The official total of the number of weapons stolen or missing from US Army inventories is less than one-fifth the number actually unaccounted for, with many of those guns being used in civilian crimes including murders, a special report from the Associated Press documents.
The Army has reported just 251 weapons going missing between 2010 and 2019; however, internal memos show that the Army is aware of at least 1,313 weapons that are accounted for from 2013 to 2019. The Army is supposed to account for any weapon in the field, in storage, destroyed, sold, lost in combat or retired.

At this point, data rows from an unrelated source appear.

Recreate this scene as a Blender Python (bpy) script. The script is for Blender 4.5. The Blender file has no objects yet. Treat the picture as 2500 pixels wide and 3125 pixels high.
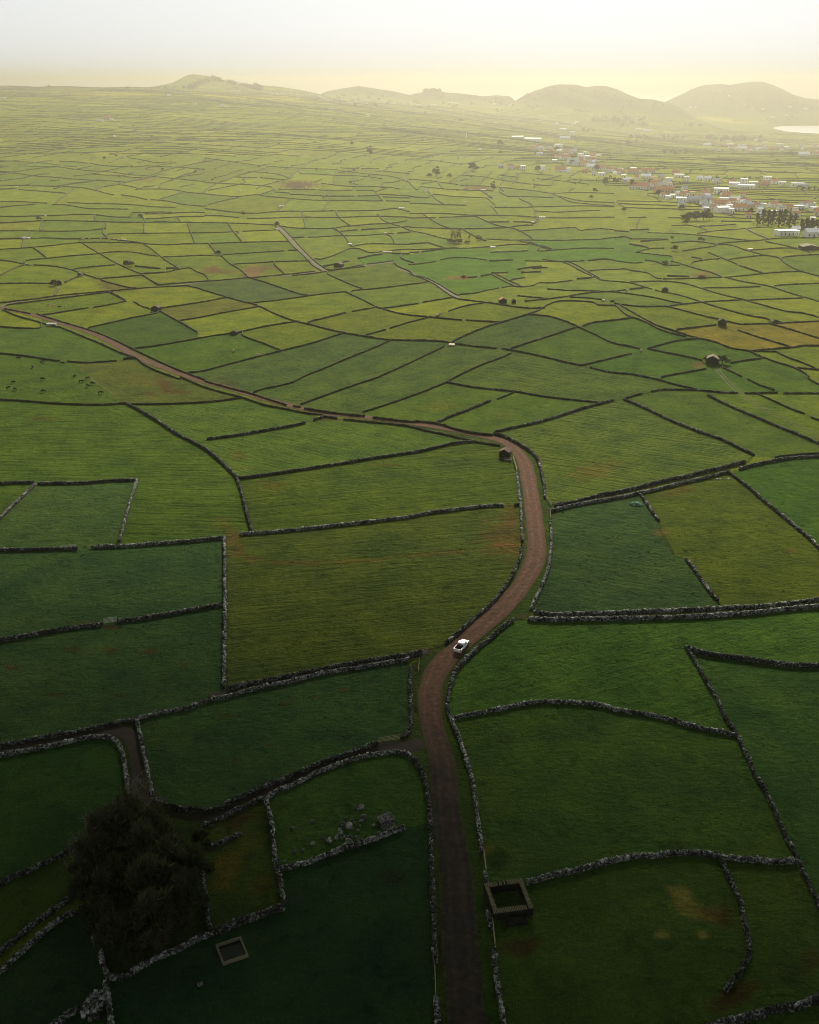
import bpy, bmesh, math, random
import numpy as np
from mathutils import Vector, Matrix
random.seed(7); RNG = np.random.default_rng(11)
R = math.radians
scene = bpy.context.scene
COL = scene.collection

# ------------------------------------------------------------------ camera, sky, sun, exposure
CAM_Z = 120.0
PITCH = math.atan((1562.5 - 245.0) / 3125.0)
FPX = 3125.0
cam_data = bpy.data.cameras.new("camera")
cam_data.sensor_fit = 'VERTICAL'; cam_data.sensor_height = 24.0; cam_data.lens = 24.0
cam_data.clip_start = 1.0; cam_data.clip_end = 60000.0
cam = bpy.data.objects.new("camera", cam_data); COL.objects.link(cam)
cam.location = (0, 0, CAM_Z); cam.rotation_euler = (math.pi / 2 - PITCH, 0, 0)
scene.camera = cam

SUN_ELEV, SUN_AZ = R(30), R(8)            # azimuth measured from +Y (straight ahead) towards +X
world = bpy.data.worlds.new("World"); scene.world = world; world.use_nodes = True
wn, wl = world.node_tree.nodes, world.node_tree.links
sky = wn.new('ShaderNodeTexSky'); sky.sky_type = 'NISHITA'; sky.sun_disc = False
sky.sun_elevation = SUN_ELEV; sky.sun_rotation = SUN_AZ
sky.dust_density = 3.0; sky.air_density = 1.0; sky.ozone_density = 1.0
hs = wn.new('ShaderNodeHueSaturation'); hs.inputs['Saturation'].default_value = 0.30
wl.new(sky.outputs[0], hs.inputs['Color'])
veil = wn.new('ShaderNodeMix'); veil.data_type = 'RGBA'      # a thin bright overcast veil over the clear sky
veil.inputs[0].default_value = .92; wl.new(hs.outputs[0], veil.inputs[6]); veil.inputs[7].default_value = (4.05, 4.2, 4.25, 1)
wl.new(veil.outputs[2], wn['Background'].inputs['Color'])
wn['Background'].inputs['Strength'].default_value = 0.10

sl = bpy.data.lights.new("sun", 'SUN'); sl.energy = 3.75; sl.angle = R(10); sl.color = (1.0, 0.91, 0.73)
sun = bpy.data.objects.new("sun", sl); COL.objects.link(sun)
sdir = Vector((math.sin(SUN_AZ) * math.cos(SUN_ELEV), math.cos(SUN_AZ) * math.cos(SUN_ELEV), math.sin(SUN_ELEV)))
sun.rotation_euler = sdir.to_track_quat('Z', 'Y').to_euler()

scene.view_settings.view_transform = 'Standard'; scene.view_settings.look = 'None'
scene.view_settings.gamma = 1.0; scene.view_settings.exposure = 1.0
try:
    scene.cycles.use_denoising = True; scene.cycles.filter_width = 1.0
    scene.cycles.max_bounces = 6; scene.cycles.diffuse_bounces = 3; scene.cycles.volume_bounces = 1
    scene.cycles.transparent_max_bounces = 6
except Exception: pass

HAZE_TOP, HAZE_DENSITY, HAZE_G = 164.0, 2.45e-4, 0.68
HAZE_COLOR = (0.425, 0.408, 0.345)
SHADE_DECK_Z, SHADE_DECK_EDGE = 250.0, 712.0         # underside and front edge of the unseen deck added for shade

# ------------------------------------------------------------------ terrain
SEA_Z = -95.0
def sm(v, a, b):
    t = np.clip((v - a) / (b - a), 0, 1); return t * t * (3 - 2 * t)
RIDGES = [  # distance, front and back depth in metres, crest line as points of the photo
 (4700, 330, 420, [(500,275),(545,264),(595,254),(615,246),(632,236),(648,230),(664,231),(680,233),(700,239),(735,248),(765,256),(792,262),(850,263),(900,267),(950,272),(1000,281),(1060,296)]),
 (5400, 420, 500, [(960,300),(1010,283),(1060,272),(1110,264),(1150,267),(1200,273),(1250,283),(1283,277),(1300,269),(1330,267),(1348,275),(1400,279),(1460,284),(1500,281),(1535,284),(1552,296),(1620,312)]),
 (5000, 520, 500, [(1500,312),(1558,296),(1580,284),(1610,271),(1650,258),(1680,254),(1720,256),(1748,262),(1775,259),(1805,260),(1830,267),(1860,280),(1890,291),(1930,295),(1970,303),(2040,322)]),
 (6000, 640, 600, [(1900,325),(1972,304),(2000,290),(2030,275),(2060,262),(2080,257),(2130,254),(2160,257),(2200,250),(2230,247),(2255,248),(2280,256),(2310,268),(2345,283),(2380,292),(2420,296),(2450,307),(2490,318),(2560,338),(2650,352)])]
def base_h(x, y):
    yy = np.maximum(y, 50.0); u = x / yy
    side = sm(u, -0.28, 0.36)
    left = 94.0 * sm(yy, 900, 4000) - 150 * sm(yy, 4350, 6300)
    right = -88.0 * sm(yy, 1000, 4300)
    z = left * (1 - side) + np.maximum(right - 30 * sm(yy, 6200, 7600), -140) * side
    # the low rise in the middle distance and gentle rolls of the pasture
    z = z + 7.0 * np.exp(-(((x - 95) / 120) ** 2 + ((yy - 560) / 90) ** 2))
    z = z + 5.0 * np.exp(-(((x - 330) / 150) ** 2 + ((yy - 800) / 110) ** 2))
    roll = np.sin(x / 130 + 1.3) * np.sin(yy / 170 + .4) * 2.2 + np.sin(x / 61 + yy / 83) * .9
    z = z + roll * sm(yy, 380, 800) * (1 + 1.2 * sm(yy, 900, 2500))
    return z
_rd = []
for (d, wf, wb, pts) in RIDGES:
    rx = np.array([(p[0] - 1250) / FPX * d * 1.0 for p in pts]); rz = np.array([CAM_Z - (p[1] - 245) / FPX * d for p in pts]); _rd.append((d, wf, wb, rx, rz))
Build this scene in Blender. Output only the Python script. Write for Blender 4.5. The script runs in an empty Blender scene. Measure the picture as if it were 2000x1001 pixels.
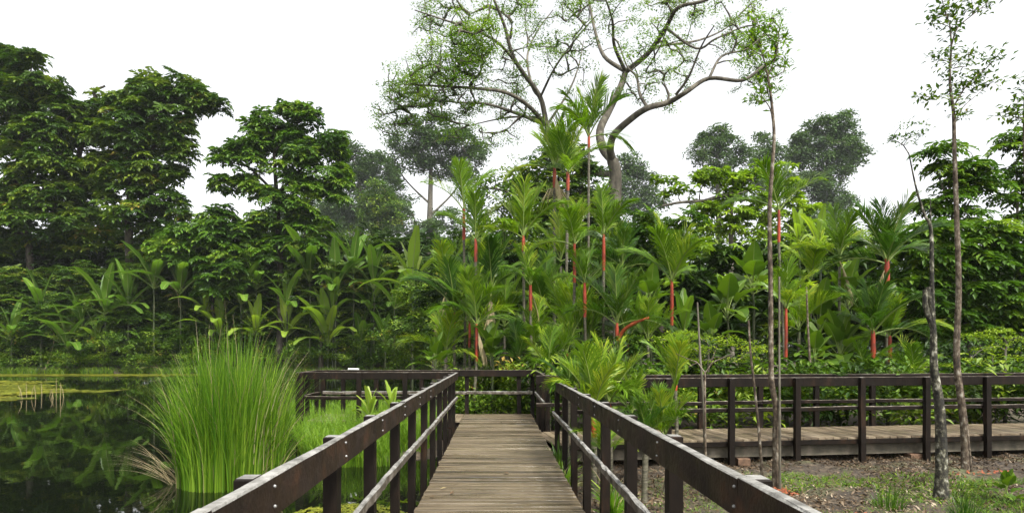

In a legal battle stemming from a 2013 Freedom of Information Act request, the AP finally got records this year on the missing records from the Department of Defense Small Arms and Light Weapons Registry, which inventories weapons for all US armed forces. Charles Royal, a retired civilian employee of the office, said that he compiled the data as requested, but was ordered by military officers to withhold the information. He was not given a reason to prevent the release of the information.
The missing weapons–handguns and rifles–are a small number of the millions of firearms in the US military’s armory, so there is little risk of jeopardizing the readiness of US armed forces. Questions arise about how these weapons disappear from military possession and end up in civilian hands, often in the hands of felons.
Some of the stolen weapons have been traced to members of the military who took the weapons to sell on the street. An example cited by the AP: a fully-automatic AK-74, stolen by three Army MPs from Fort Irwin and found by local authorities responding to a domestic violence call in Fresno, California eight years later. Another of the AK-74s stolen by those MPs was found in the hands of a member of the Bulldogs street gang.
In another incident, a case of 30 armor-piercing grenades was found in the backyard of an Atlanta house in April 2018. The grenades had been stolen from a train traveling through Pennsylvania eight months before.
Of the arms unaccounted for, the vast majority (1,179) were rifles and 694 were handguns. But machine guns, rocket launchers and even mortars have gone missing.